Генерал и его армия. Лучшие произведения в одном томе (Владимов) - страница 723

Что о «рыданиях, выдаваемых за кашель», не зэк рассказывает, а суворовец – может статься, ты и прав, но в силу твоей язвительной привычки искать не там, где автор говорит, а где он проговаривается или оговаривается. С поезда спрыгивает все-таки зэк (и тот же Солженицын в одном частном письме признал, что написано о лагере «изнутри, а не снаружи»), но ты прошел мимо вокзальной сцены, как и многого еще, что не слишком удобно ложилось в концепцию. Вот Наталья Иванова – та не прошла, движется как-то в фарватере с автором, пока что всех параллельнее. Достоинство это или изъян критика, я уж не разбираюсь, так как давно отпал от этого жанра. Но если мне и хотелось публицистического разговора в критике, так именно такого, как в № 21 «Огонька» – о свободе, и на что мы ее тратим, и кто нам на сей счет смеет указывать. Если б меня еще при этом не переслаивали так насильственно с моим Митишатьевым – Войновичем! Как они друг с другом соотносятся, Руслан с Чонкиным, уму непостижимо, ведь они живут в разных измерениях, каждый по своим правилам игры. Я говорю о тех правилах, которые обыкновенно объявляются автором на первых же страницах, а то и в первых абзацах: скажем, садится посреди деревни самолет, и собираются мужики вокруг, и какой-то мальчик вдруг палкой лупит по плоскости, то бишь крылу. Ни в одной российской деревне никакой мальчик ни при каких обстоятельствах не ударит палкой по самолету (да в те годы, начало 40-х!) – стало быть, это не простая деревня, а какая-то необыкновенная, деревня Войновича, где все возможно, «что и не снилось нашим мудрецам». Но если мы эти правила игры приняли, эту палку проглотили, то проглотим и Чонкина, которого в природе не было. Не было никакого «русского Швейка» – так его аттестует западная реклама; нечто из области чувашского Фадеева и ханты-мансийского Ильфа-Петрова, сомнительное и несуразное, ибо что оно такое – Швейк? Солдат маленькой страны, втянутой в большую чужую войну. Но наша Отечественная ни для кого чужой не была, даже для дезертиров, уклонявшихся от нее все-таки с чувством греха и вины. Да, впрочем, русский характер всякую войну примет, как свою, кто бы ее и ради чего ни затеял, потому как – надоть! Надоть его (немца, чехословака, афганца и др.) мордой об землю, больно много воображать начал!..

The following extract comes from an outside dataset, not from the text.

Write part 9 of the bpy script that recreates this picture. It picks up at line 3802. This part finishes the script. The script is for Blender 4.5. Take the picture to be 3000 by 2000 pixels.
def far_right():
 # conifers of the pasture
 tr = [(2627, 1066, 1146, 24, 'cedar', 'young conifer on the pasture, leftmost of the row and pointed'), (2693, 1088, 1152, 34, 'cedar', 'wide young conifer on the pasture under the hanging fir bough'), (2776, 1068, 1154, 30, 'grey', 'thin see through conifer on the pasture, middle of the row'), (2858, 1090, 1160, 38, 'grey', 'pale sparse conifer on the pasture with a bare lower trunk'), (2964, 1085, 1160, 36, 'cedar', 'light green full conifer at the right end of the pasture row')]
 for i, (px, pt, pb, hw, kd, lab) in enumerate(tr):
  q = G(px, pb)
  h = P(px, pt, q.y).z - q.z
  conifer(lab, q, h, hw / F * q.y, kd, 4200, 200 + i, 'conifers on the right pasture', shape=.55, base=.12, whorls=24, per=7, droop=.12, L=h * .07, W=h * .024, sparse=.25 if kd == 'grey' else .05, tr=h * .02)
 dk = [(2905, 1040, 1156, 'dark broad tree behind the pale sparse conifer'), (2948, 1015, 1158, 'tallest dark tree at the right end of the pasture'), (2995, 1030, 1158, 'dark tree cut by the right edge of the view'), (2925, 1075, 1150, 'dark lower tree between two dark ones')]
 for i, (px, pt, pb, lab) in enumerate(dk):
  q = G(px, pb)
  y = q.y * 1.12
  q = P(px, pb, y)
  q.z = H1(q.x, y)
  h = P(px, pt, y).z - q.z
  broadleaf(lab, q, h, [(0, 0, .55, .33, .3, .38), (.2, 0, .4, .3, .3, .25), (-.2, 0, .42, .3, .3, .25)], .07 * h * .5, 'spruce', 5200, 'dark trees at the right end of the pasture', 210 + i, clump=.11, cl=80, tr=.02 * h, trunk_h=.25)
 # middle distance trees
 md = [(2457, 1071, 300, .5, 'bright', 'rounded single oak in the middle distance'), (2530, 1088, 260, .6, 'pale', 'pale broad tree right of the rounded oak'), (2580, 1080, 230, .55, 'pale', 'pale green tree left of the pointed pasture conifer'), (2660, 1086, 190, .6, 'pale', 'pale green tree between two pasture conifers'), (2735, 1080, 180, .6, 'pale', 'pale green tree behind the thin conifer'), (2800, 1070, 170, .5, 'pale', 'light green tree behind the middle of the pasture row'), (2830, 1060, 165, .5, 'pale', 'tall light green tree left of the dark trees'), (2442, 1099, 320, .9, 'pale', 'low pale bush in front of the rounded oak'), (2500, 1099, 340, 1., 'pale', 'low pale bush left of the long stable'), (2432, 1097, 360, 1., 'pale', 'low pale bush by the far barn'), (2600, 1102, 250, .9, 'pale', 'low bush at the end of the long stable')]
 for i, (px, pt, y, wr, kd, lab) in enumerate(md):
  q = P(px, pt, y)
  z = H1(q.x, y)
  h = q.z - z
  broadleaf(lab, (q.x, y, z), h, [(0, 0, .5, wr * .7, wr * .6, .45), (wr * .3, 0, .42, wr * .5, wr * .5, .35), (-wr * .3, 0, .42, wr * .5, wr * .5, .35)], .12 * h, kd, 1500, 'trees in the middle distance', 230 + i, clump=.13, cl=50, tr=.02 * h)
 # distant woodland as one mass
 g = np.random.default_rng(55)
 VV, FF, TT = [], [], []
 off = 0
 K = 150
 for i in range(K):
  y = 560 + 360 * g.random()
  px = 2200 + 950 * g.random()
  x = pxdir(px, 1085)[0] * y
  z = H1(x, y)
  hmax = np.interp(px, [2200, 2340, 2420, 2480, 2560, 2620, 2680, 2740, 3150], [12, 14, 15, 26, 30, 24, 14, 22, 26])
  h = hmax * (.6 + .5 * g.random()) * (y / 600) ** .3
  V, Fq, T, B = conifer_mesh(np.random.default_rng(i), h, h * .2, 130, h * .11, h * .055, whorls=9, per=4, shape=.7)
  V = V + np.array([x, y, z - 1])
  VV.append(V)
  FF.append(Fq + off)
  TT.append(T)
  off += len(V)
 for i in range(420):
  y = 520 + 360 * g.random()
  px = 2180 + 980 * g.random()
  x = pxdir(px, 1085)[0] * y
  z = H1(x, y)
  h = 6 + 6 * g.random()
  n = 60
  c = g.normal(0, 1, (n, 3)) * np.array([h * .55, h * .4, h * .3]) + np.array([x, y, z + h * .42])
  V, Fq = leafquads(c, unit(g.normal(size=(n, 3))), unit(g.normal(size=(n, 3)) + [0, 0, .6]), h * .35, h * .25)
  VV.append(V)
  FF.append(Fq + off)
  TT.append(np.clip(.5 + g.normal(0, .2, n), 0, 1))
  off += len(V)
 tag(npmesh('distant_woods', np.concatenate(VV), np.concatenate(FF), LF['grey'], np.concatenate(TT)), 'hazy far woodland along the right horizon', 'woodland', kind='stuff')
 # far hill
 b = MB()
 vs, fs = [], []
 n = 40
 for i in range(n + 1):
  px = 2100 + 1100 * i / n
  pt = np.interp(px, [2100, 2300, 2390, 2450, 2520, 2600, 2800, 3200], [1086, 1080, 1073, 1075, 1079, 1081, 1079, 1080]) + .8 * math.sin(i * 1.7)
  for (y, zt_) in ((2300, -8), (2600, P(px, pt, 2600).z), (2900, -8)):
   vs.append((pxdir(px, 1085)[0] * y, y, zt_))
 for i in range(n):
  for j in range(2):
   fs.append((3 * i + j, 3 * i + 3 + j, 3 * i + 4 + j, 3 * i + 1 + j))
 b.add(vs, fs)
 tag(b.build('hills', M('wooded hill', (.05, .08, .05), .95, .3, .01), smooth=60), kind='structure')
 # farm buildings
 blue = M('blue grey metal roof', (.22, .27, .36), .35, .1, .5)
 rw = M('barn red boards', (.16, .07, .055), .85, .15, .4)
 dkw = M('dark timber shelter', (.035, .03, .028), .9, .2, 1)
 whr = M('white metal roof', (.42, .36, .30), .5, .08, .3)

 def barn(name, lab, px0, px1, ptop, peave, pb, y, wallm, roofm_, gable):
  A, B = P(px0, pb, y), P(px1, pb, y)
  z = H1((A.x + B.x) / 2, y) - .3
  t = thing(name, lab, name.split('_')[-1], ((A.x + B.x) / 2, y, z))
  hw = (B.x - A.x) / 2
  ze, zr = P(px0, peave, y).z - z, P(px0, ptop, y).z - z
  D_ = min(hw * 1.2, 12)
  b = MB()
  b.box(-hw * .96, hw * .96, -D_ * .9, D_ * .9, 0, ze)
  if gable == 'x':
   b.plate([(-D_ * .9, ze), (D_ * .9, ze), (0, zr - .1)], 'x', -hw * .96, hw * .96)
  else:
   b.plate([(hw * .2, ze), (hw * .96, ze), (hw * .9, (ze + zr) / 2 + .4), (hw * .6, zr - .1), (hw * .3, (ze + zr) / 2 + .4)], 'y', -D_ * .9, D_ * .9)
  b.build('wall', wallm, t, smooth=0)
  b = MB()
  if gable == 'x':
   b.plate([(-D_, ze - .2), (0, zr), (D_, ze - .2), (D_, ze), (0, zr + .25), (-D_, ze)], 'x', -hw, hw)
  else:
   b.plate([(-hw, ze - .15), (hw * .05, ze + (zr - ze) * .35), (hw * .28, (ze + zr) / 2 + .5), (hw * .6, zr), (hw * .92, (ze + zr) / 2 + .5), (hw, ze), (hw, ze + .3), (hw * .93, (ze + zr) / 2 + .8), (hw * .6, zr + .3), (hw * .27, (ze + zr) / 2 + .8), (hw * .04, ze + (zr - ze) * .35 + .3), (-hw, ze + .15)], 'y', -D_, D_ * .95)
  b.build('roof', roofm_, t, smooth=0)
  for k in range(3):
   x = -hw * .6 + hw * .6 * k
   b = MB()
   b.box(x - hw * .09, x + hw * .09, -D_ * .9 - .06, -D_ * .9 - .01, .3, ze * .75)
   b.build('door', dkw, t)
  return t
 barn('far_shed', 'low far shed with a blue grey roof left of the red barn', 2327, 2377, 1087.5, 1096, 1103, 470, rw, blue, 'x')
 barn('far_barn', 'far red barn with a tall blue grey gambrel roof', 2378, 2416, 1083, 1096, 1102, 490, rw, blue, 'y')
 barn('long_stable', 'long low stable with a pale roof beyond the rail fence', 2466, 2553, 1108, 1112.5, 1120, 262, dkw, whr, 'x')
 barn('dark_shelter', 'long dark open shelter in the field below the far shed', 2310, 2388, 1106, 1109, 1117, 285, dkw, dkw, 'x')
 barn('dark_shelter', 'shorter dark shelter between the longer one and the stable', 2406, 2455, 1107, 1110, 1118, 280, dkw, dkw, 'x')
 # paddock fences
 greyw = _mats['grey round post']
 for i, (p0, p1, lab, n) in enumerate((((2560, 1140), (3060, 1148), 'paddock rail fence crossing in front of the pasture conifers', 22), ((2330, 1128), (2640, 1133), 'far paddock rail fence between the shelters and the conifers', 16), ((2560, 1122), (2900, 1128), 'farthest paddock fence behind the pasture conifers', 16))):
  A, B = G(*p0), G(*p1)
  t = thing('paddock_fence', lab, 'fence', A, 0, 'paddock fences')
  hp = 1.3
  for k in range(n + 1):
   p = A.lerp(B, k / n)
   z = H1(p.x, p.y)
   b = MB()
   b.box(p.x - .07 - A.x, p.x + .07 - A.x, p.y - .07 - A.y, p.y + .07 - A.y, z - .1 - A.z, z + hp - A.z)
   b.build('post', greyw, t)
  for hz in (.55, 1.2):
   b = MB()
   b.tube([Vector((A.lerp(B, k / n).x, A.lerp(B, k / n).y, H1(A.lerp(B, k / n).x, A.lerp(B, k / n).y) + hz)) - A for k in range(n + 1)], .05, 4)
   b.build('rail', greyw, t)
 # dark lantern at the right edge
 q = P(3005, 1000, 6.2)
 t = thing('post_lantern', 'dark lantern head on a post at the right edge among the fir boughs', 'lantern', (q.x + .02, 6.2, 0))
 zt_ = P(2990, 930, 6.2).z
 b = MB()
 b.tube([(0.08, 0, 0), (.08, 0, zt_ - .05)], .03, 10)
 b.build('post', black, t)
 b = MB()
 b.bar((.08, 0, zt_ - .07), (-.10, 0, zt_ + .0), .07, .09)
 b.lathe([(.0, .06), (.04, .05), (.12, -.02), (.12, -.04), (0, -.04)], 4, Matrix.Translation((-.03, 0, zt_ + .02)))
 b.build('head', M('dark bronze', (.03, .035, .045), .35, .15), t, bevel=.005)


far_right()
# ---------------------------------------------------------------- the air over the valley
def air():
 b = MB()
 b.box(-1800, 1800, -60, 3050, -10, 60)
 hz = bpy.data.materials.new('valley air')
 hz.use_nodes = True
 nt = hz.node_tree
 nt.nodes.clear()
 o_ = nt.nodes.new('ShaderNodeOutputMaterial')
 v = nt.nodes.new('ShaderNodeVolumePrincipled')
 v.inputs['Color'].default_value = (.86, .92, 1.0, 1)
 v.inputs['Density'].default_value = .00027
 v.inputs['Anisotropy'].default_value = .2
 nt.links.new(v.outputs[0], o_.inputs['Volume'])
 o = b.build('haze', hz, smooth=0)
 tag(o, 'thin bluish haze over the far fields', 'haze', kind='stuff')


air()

Кстати, дорогой Лева, насчет «поворотного 1966 года» – оно конечно, «Привычное дело» вещь замечательная, волшебная, но с той поправкой, что и Ивана-то Африкановича этого прекрасного – тоже не было! Существовал он – как воплощение принципа, что если даже и не было, так следовало придумать. Да если б был он – не было бы трагедии Василия Ивановича Белова, не писал бы он «Все впереди», а снова и снова прибег бы к своей бесконечной Тимонихе. Но вся эта «деревенщина» – исключая, может быть, Матрёну, шукшинских «чудиков» и можаевского Живого, – существовала лишь в головах изобретателей, в чертежах и эскизах, натурные же образцы – не работали, и в конце концов это выявил, сам того не хотя, Распутин со своими святыми старухами. Мы с тобой знаем, что пуще всего они мечтают перебраться в квартиры с газом и унитазом, но, согласно Распутину, они так свою «почву» любят, что даже полы моют перед затоплением Матёры. Это им не самим придумано, а заимствовано частью из «Поэмы о море» Довженко, а частью из «Гибели эскадры» Корнейчука, где боцман приказывает драить палубу перед затоплением родного линкора. Я немножко плавал и немножко знаю военных морячков, они бы этого боцмана взяли за шкирку и выкинули за борт. Правда, тогда бы не было великой драматургии.